Caste, Gender and anti-love jihad of the HNOs:

Campaign by the HNOs against “love jihad” is not simpliciter opposition to abduction and rape or even seduction of Hindu woman by Muslim men, but it is opposition to “mixing of blood” between various castes and between the two communities. Caste system prohibits intermarriages to perpetuate hierarchical social division based on birth. Dr. Babasaheb Ambedkar in his essay on “Castes in India” feels that prohibition of intermarriages or endogamy is the essence of caste. Ambedkar writes, “Caste in India means an artificial chopping off of the population into fixed and definite units, each one prevented from fusing into another through the custom of endogamy. Thus the conclusion is inevitable that endogamy is the only characteristic that is peculiar to caste, …” (emphasis as in original). Caste based hierarchies cannot be perpetuated without controlling women’s sexuality.

Though the anti-“love jihad” campaign appears to be campaign against an “enemy community” having evil designs, it is also simultaneously a campaign to strengthen control over Hindu women and assert patriarchal authority by the men of the family and community. The family and the caste decides where they should get married following the exogamous gotra (prohibited degree of matrimonial relations) considerations and endogamous norms, economic status of the families, agreement over dowry etc. The khap panchayats enforce these norms and dealing violent and immoral punishments to those who cross these boundaries, which include sexual assault on the woman involved and murder, which ironically is called honour killing. The khap panchayats have drawn the limits – lakshman rekha – which confine the young women of the community and include not travelling after sunset, unless accompanied by a male relative, not carrying mobile phones, restrictions on internet usage, dress code to be followed and places to be visited. The Muslim community and the khap panchayats impose same restrictions on the women of the community. The anti-love jihad campaign finds ready and willing support among the men in particular and elders in general having daughters in the family as it is a backhanded campaign for restrictions on women’s movements impacting their education, participation in livelihoods, access to family assets, liberties and choices.

HNOs’ anti-love jihad campaign not only targets the ‘enemy community’, it also targets the women of Hindu community by imagined incidences and exaggerated claims as in all other campaigns. Without substantiating, according to the campaign, there have been 25000 cases of Muslim boy-Hindu girl marriage in Kerala alone since 2006! Social media, print media and violence is deployed to repeat the inflated figures and so widely broadcasted that it is accepted as factual position. This creates a situation where Hindu women themselves submit to the restrictions imposed by the men of the community and see them as protectors. However, Hindu women need to be protected from Hindu men as well, just as Muslim women face marginalization and oppression from Muslim men as well. Female foeticide, dowry deaths, sexual assaults by men within the family and close relatives, teasing, pawing and pinching in crowded places, stalking, denying inheritance, discriminating in every field, domestic violence, matrimonial disputes etc. are but a few examples. The HNOs are not known to have taken up the cause of gender justice and security of women from the men of the family they belong to.

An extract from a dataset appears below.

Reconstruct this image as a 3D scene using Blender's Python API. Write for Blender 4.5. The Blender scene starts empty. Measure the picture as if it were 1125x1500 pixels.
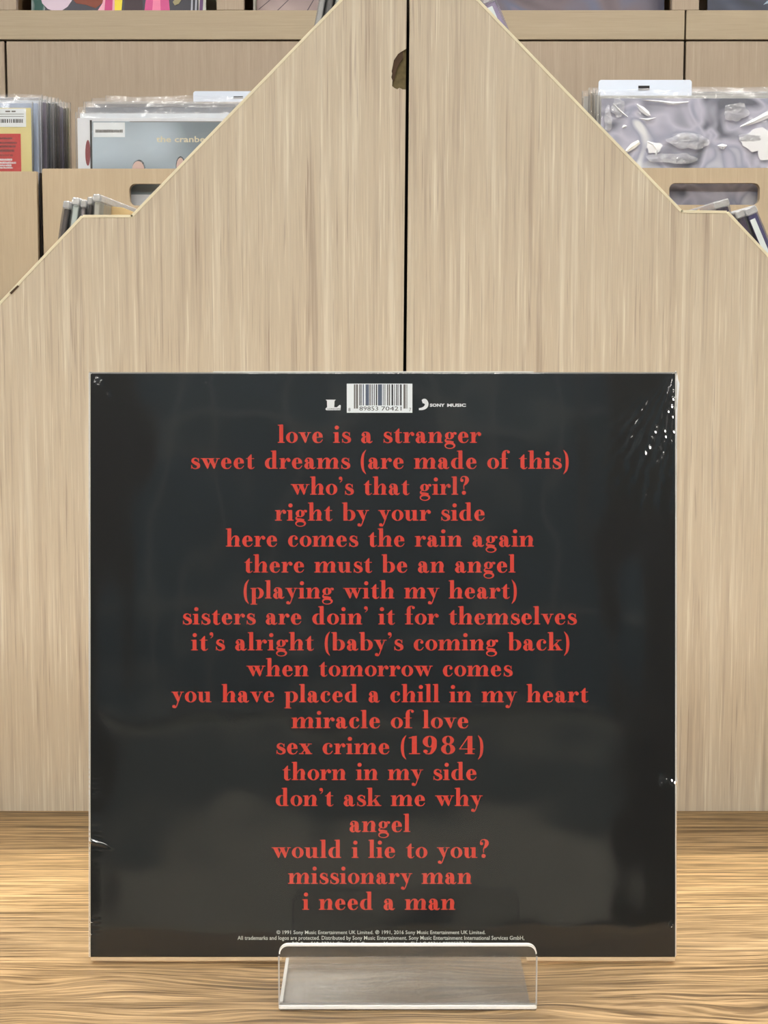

Indian Democracy and interreligious marriages

The HNOs want us to believe that there is something devilish about young people getting attracted to each other, developing friendship and choosing their life partners. Will the 100 “smart cities” that PM Modi wants to develop practice gender and communal segregation? If communities inhabit together, they interact, including young people and attractions are natural. Interaction between followers of different religions and cultural traditions in fact helps people understand themselves better and learn good things from each other. Interaction not only enriches all cultures, it also produces interesting cultural diversity. Urban cities provide spaces for such interactions be it neighbourhoods, markets, educational institutions, recreation spaces, work places, public transports, and common struggles to improve quality of life and better environment. Such spaces make segregation of communities and gender extremely difficult if not impossible. Young people will explore the world afresh and unlearn the prejudices and limitations of previous generations and look at the world with their own perspective.

Indian Constitution gives rights to citizens to profess, practice and even propagate religion of their choice and have individual liberties and right to exercise their choice within the confines of law. While the communal elite want those rights to be vested in the elite of the respective community and to impose uniform, homogenous and hegemonic culture that restricts liberties of individuals. The khap panchayats and communal elements want to negate the liberties and choices which individuals are vested with in a democracy.

The people of India emerging out of colonial rule gave themselves a democratic constitution with a vision of social justice, pluralism and embracing diversity. The Constitutional vision, unlike the khap and communal vision was to allow the individual freedom to choose and fashion their lives, including their life partners. Therefore, in 1954, Special Marriage Act was enacted for two individuals, whether belonging to different religion, caste, linguistic or ethnic group or not they could solemnize their marriage without any religious or traditional rituals with mere vow to accept each other as their life partners. While the Hindu Nationalist view, as indeed of other communal and caste elite, is to invade and fetter individual liberties and monitor choices of individuals and set up organizations, institutions and mechanisms to force communal and parental choices on people. Gujarat Model empowering the revenue officials to invade personal choices of life partners. Affording liberal choices would steer India towards a stronger democratic country with rich diversity.

To achieve this goal, we will have to build robust educational institutions which encourage students to critically explore the world. The educational programmes should not be confined to schools and colleges but to the sites where feudal hierarchies are asserting and essentializing religion and caste identities. Education and knowledge comes from the sites of struggles to change the world and to empower the marginalized. We must ask the younger generation – the aspirational generation which was mislead to vote for those who put restrictions on individual choices – What would they want – India that is marching towards democracy and liberating the marginalized or feudal hierarchies investing in perpetual supremacist and hegemonic claims, conflicts and stigmatization of the other. I have no doubt that the aspirational generation would choose the former.